***** Recorded information

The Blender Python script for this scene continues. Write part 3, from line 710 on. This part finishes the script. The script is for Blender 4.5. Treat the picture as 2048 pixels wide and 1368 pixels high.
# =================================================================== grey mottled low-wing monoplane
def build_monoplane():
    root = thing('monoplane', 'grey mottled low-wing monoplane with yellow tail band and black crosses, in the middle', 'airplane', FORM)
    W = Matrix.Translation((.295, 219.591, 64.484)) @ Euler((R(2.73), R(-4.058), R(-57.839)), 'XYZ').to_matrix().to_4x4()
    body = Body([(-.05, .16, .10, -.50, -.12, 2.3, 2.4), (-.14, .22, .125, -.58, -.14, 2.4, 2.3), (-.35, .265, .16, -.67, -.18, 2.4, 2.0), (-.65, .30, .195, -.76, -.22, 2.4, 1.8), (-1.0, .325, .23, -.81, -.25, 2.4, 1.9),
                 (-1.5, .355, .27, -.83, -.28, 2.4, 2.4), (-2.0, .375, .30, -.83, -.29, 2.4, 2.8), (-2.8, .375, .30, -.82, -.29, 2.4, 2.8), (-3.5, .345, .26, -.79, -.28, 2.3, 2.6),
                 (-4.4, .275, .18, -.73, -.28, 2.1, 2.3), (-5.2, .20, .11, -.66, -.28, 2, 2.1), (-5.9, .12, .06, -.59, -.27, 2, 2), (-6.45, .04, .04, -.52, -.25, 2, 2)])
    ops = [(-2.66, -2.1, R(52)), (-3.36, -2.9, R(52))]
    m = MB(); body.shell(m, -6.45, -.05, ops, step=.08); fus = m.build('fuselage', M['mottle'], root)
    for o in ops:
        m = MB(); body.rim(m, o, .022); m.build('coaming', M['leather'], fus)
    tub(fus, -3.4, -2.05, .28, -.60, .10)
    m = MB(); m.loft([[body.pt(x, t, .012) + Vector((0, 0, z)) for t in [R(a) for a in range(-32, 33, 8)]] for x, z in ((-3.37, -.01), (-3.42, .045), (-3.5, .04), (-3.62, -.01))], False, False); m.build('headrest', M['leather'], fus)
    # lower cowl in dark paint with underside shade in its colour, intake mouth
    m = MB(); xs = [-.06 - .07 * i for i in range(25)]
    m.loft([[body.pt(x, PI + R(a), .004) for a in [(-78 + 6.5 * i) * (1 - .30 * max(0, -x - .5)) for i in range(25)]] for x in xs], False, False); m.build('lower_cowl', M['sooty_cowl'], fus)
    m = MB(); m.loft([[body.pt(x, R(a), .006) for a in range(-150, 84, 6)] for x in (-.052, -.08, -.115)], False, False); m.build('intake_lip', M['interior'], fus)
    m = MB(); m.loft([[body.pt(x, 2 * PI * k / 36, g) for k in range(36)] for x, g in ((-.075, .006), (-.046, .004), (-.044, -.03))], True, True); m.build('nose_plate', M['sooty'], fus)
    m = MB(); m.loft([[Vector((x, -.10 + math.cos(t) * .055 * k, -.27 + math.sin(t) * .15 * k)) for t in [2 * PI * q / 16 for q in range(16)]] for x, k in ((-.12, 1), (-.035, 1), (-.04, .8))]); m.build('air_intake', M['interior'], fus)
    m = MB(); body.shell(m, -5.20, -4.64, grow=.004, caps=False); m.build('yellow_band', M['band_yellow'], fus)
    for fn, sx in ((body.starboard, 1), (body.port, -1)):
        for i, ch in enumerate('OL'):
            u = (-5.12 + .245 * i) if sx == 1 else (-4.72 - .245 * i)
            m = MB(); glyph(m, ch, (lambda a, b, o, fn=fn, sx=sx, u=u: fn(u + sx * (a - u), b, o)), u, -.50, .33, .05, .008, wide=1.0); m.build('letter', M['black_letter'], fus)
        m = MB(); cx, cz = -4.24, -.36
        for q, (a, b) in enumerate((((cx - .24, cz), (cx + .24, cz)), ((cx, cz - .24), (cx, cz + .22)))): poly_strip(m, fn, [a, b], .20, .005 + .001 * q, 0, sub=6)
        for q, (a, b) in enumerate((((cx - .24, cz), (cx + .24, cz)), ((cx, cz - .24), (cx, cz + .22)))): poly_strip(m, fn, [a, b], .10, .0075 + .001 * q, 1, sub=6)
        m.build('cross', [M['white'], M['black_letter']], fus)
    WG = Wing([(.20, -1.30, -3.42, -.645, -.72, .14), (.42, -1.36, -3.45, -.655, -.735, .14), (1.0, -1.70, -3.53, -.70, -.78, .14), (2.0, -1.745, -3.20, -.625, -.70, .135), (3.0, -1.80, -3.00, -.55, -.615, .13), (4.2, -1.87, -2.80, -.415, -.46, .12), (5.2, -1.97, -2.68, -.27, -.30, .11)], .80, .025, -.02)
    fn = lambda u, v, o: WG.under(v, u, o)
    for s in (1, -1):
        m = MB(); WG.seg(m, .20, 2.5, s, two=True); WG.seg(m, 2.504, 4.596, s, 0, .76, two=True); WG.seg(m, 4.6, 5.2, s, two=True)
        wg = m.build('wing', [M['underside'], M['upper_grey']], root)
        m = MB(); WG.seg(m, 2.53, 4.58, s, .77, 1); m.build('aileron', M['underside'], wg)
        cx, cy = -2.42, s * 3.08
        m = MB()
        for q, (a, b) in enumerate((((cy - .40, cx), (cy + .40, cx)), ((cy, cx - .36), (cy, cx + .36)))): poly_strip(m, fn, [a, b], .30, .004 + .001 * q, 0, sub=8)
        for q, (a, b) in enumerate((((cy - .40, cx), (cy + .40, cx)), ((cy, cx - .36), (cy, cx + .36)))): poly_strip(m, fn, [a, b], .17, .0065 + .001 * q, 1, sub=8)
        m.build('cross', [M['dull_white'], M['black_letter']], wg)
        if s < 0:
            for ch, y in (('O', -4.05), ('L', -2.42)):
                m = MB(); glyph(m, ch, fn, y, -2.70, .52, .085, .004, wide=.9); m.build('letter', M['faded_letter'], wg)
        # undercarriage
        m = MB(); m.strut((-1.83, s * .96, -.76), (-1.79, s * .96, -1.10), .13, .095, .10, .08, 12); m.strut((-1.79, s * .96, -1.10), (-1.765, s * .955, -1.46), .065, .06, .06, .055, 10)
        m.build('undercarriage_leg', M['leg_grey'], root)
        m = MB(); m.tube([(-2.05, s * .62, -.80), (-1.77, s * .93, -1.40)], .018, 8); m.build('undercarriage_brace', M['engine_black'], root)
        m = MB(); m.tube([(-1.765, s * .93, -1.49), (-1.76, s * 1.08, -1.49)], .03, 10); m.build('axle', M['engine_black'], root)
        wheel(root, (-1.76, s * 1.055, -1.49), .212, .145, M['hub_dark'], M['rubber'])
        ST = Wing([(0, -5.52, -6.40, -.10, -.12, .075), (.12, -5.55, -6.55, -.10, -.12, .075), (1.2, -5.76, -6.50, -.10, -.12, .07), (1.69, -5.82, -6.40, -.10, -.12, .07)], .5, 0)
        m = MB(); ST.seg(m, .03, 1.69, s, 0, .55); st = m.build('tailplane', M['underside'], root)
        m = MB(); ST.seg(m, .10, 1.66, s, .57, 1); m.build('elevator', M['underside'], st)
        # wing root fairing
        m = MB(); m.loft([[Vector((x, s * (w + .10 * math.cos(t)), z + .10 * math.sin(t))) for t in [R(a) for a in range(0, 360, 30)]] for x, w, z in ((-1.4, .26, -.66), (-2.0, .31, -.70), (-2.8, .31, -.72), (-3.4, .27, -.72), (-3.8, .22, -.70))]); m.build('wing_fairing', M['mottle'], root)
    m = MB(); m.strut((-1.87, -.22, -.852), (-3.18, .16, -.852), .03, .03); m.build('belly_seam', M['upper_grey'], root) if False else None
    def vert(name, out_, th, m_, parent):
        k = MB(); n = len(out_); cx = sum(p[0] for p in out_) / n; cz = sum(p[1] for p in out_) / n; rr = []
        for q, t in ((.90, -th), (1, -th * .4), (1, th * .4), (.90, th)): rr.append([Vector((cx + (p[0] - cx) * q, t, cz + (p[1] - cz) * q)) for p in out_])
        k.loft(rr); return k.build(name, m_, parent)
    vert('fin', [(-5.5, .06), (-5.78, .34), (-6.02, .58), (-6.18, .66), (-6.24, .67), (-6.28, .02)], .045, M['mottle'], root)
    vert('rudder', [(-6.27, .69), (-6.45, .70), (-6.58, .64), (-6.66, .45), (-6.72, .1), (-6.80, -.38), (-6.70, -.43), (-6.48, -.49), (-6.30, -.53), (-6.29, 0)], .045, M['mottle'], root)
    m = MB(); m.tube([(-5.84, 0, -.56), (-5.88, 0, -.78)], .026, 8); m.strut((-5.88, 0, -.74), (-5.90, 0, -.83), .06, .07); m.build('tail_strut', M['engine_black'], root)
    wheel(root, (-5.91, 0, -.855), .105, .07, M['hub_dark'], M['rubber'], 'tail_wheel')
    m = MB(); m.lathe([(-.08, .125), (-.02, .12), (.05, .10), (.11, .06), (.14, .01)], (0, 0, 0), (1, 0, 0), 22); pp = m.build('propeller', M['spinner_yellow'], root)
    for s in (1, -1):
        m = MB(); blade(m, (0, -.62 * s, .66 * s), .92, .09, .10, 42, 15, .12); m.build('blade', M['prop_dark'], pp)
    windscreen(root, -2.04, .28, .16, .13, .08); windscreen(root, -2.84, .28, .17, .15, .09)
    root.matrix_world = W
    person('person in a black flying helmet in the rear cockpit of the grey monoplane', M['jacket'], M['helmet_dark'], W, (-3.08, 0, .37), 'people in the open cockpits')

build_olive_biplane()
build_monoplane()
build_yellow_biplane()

**********

Exercise task
Check each line above for the string "wide", then copy the ones that have it.

Response
The Blender Python script for this scene continues. Write part 3, from line 710 on. This part finishes the script. The script is for Blender 4.5. Treat the picture as 2048 pixels wide and 1368 pixels high.
            m = MB(); glyph(m, ch, (lambda a, b, o, fn=fn, sx=sx, u=u: fn(u + sx * (a - u), b, o)), u, -.50, .33, .05, .008, wide=1.0); m.build('letter', M['black_letter'], fus)
                m = MB(); glyph(m, ch, fn, y, -2.70, .52, .085, .004, wide=.9); m.build('letter', M['faded_letter'], wg)